** Direction **
Quote every line of the material beneath this one.

[START]

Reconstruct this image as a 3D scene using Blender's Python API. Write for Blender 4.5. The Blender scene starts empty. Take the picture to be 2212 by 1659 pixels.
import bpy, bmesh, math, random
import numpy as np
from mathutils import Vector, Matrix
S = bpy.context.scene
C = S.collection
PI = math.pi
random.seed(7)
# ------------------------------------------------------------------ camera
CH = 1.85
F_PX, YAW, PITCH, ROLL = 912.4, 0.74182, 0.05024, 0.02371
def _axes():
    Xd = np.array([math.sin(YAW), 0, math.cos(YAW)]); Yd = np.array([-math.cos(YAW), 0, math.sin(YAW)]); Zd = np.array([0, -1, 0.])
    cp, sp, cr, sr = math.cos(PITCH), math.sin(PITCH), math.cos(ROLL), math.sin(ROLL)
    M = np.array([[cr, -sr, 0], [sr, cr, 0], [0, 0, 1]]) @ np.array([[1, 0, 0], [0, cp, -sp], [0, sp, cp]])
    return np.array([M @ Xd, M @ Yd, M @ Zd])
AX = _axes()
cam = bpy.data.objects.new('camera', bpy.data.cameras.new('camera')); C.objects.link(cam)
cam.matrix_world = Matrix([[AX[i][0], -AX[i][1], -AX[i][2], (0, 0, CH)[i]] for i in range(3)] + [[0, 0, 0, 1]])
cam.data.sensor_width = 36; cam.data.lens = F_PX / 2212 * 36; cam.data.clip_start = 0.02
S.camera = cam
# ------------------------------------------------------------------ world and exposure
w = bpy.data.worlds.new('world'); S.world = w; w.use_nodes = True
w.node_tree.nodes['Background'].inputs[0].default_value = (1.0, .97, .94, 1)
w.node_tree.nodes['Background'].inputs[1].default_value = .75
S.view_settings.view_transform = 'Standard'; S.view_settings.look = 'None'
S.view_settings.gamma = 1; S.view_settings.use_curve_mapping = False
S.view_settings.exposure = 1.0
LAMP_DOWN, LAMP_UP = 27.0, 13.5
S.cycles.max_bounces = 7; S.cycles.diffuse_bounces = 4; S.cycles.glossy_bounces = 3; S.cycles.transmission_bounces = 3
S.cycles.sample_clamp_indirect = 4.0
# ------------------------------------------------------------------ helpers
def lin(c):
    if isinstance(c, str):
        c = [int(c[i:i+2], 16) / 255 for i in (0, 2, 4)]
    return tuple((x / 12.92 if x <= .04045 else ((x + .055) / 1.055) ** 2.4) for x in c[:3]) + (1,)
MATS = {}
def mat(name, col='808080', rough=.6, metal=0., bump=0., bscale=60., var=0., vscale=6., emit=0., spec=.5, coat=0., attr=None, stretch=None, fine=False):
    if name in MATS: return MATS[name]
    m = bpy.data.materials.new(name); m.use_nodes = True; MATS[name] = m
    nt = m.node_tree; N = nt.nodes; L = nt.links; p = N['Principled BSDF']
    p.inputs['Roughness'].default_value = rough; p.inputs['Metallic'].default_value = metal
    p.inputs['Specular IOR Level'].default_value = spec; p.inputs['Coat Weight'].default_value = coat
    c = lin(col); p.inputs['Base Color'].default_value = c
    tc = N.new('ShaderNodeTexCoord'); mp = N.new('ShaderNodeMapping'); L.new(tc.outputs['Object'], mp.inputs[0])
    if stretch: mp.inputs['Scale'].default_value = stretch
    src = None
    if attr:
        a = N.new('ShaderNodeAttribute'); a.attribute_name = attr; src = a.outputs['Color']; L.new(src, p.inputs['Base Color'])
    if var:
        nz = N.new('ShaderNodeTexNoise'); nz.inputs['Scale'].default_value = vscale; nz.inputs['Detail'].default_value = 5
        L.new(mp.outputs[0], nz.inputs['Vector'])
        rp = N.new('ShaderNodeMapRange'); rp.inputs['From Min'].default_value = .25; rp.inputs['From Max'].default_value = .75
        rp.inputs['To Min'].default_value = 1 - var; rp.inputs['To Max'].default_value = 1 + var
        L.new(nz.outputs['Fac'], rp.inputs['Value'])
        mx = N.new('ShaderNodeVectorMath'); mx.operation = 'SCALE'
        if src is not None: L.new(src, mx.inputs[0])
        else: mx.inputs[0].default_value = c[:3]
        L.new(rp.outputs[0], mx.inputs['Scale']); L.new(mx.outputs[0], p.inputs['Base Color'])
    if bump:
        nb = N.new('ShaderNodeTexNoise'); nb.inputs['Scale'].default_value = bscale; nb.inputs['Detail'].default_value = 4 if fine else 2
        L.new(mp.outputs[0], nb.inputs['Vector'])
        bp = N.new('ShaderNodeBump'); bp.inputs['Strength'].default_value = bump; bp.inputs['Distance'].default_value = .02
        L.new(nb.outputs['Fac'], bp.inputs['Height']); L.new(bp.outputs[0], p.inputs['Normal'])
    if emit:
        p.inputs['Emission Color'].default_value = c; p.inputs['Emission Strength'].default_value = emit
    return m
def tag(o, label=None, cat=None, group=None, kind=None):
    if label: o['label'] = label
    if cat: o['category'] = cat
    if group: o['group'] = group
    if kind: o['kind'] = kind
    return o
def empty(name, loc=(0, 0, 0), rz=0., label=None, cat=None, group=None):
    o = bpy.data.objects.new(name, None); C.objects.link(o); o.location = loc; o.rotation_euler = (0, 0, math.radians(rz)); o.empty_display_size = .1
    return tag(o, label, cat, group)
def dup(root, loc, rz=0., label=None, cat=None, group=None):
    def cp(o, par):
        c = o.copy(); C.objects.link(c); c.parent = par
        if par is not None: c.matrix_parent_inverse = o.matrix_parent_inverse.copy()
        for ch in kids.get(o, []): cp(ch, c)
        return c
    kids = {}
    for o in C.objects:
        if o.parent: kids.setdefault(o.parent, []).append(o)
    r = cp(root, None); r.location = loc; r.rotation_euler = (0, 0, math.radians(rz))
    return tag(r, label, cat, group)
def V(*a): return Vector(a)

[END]

** Finished answer **
Reconstruct this image as a 3D scene using Blender's Python API. Write for Blender 4.5. The Blender scene starts empty. Take the picture to be 2212 by 1659 pixels.
import bpy, bmesh, math, random
import numpy as np
from mathutils import Vector, Matrix
S = bpy.context.scene
C = S.collection
PI = math.pi
random.seed(7)
# ------------------------------------------------------------------ camera
CH = 1.85
F_PX, YAW, PITCH, ROLL = 912.4, 0.74182, 0.05024, 0.02371
def _axes():
    Xd = np.array([math.sin(YAW), 0, math.cos(YAW)]); Yd = np.array([-math.cos(YAW), 0, math.sin(YAW)]); Zd = np.array([0, -1, 0.])
    cp, sp, cr, sr = math.cos(PITCH), math.sin(PITCH), math.cos(ROLL), math.sin(ROLL)
    M = np.array([[cr, -sr, 0], [sr, cr, 0], [0, 0, 1]]) @ np.array([[1, 0, 0], [0, cp, -sp], [0, sp, cp]])
    return np.array([M @ Xd, M @ Yd, M @ Zd])
AX = _axes()
cam = bpy.data.objects.new('camera', bpy.data.cameras.new('camera')); C.objects.link(cam)
cam.matrix_world = Matrix([[AX[i][0], -AX[i][1], -AX[i][2], (0, 0, CH)[i]] for i in range(3)] + [[0, 0, 0, 1]])
cam.data.sensor_width = 36; cam.data.lens = F_PX / 2212 * 36; cam.data.clip_start = 0.02
S.camera = cam
# ------------------------------------------------------------------ world and exposure
w = bpy.data.worlds.new('world'); S.world = w; w.use_nodes = True
w.node_tree.nodes['Background'].inputs[0].default_value = (1.0, .97, .94, 1)
w.node_tree.nodes['Background'].inputs[1].default_value = .75
S.view_settings.view_transform = 'Standard'; S.view_settings.look = 'None'
S.view_settings.gamma = 1; S.view_settings.use_curve_mapping = False
S.view_settings.exposure = 1.0
LAMP_DOWN, LAMP_UP = 27.0, 13.5
S.cycles.max_bounces = 7; S.cycles.diffuse_bounces = 4; S.cycles.glossy_bounces = 3; S.cycles.transmission_bounces = 3
S.cycles.sample_clamp_indirect = 4.0
# ------------------------------------------------------------------ helpers
def lin(c):
    if isinstance(c, str):
        c = [int(c[i:i+2], 16) / 255 for i in (0, 2, 4)]
    return tuple((x / 12.92 if x <= .04045 else ((x + .055) / 1.055) ** 2.4) for x in c[:3]) + (1,)
MATS = {}
def mat(name, col='808080', rough=.6, metal=0., bump=0., bscale=60., var=0., vscale=6., emit=0., spec=.5, coat=0., attr=None, stretch=None, fine=False):
    if name in MATS: return MATS[name]
    m = bpy.data.materials.new(name); m.use_nodes = True; MATS[name] = m
    nt = m.node_tree; N = nt.nodes; L = nt.links; p = N['Principled BSDF']
    p.inputs['Roughness'].default_value = rough; p.inputs['Metallic'].default_value = metal
    p.inputs['Specular IOR Level'].default_value = spec; p.inputs['Coat Weight'].default_value = coat
    c = lin(col); p.inputs['Base Color'].default_value = c
    tc = N.new('ShaderNodeTexCoord'); mp = N.new('ShaderNodeMapping'); L.new(tc.outputs['Object'], mp.inputs[0])
    if stretch: mp.inputs['Scale'].default_value = stretch
    src = None
    if attr:
        a = N.new('ShaderNodeAttribute'); a.attribute_name = attr; src = a.outputs['Color']; L.new(src, p.inputs['Base Color'])
    if var:
        nz = N.new('ShaderNodeTexNoise'); nz.inputs['Scale'].default_value = vscale; nz.inputs['Detail'].default_value = 5
        L.new(mp.outputs[0], nz.inputs['Vector'])
        rp = N.new('ShaderNodeMapRange'); rp.inputs['From Min'].default_value = .25; rp.inputs['From Max'].default_value = .75
        rp.inputs['To Min'].default_value = 1 - var; rp.inputs['To Max'].default_value = 1 + var
        L.new(nz.outputs['Fac'], rp.inputs['Value'])
        mx = N.new('ShaderNodeVectorMath'); mx.operation = 'SCALE'
        if src is not None: L.new(src, mx.inputs[0])
        else: mx.inputs[0].default_value = c[:3]
        L.new(rp.outputs[0], mx.inputs['Scale']); L.new(mx.outputs[0], p.inputs['Base Color'])
    if bump:
        nb = N.new('ShaderNodeTexNoise'); nb.inputs['Scale'].default_value = bscale; nb.inputs['Detail'].default_value = 4 if fine else 2
        L.new(mp.outputs[0], nb.inputs['Vector'])
        bp = N.new('ShaderNodeBump'); bp.inputs['Strength'].default_value = bump; bp.inputs['Distance'].default_value = .02
        L.new(nb.outputs['Fac'], bp.inputs['Height']); L.new(bp.outputs[0], p.inputs['Normal'])
    if emit:
        p.inputs['Emission Color'].default_value = c; p.inputs['Emission Strength'].default_value = emit
    return m
def tag(o, label=None, cat=None, group=None, kind=None):
    if label: o['label'] = label
    if cat: o['category'] = cat
    if group: o['group'] = group
    if kind: o['kind'] = kind
    return o
def empty(name, loc=(0, 0, 0), rz=0., label=None, cat=None, group=None):
    o = bpy.data.objects.new(name, None); C.objects.link(o); o.location = loc; o.rotation_euler = (0, 0, math.radians(rz)); o.empty_display_size = .1
    return tag(o, label, cat, group)
def dup(root, loc, rz=0., label=None, cat=None, group=None):
    def cp(o, par):
        c = o.copy(); C.objects.link(c); c.parent = par
        if par is not None: c.matrix_parent_inverse = o.matrix_parent_inverse.copy()
        for ch in kids.get(o, []): cp(ch, c)
        return c
    kids = {}
    for o in C.objects:
        if o.parent: kids.setdefault(o.parent, []).append(o)
    r = cp(root, None); r.location = loc; r.rotation_euler = (0, 0, math.radians(rz))
    return tag(r, label, cat, group)
def V(*a): return Vector(a)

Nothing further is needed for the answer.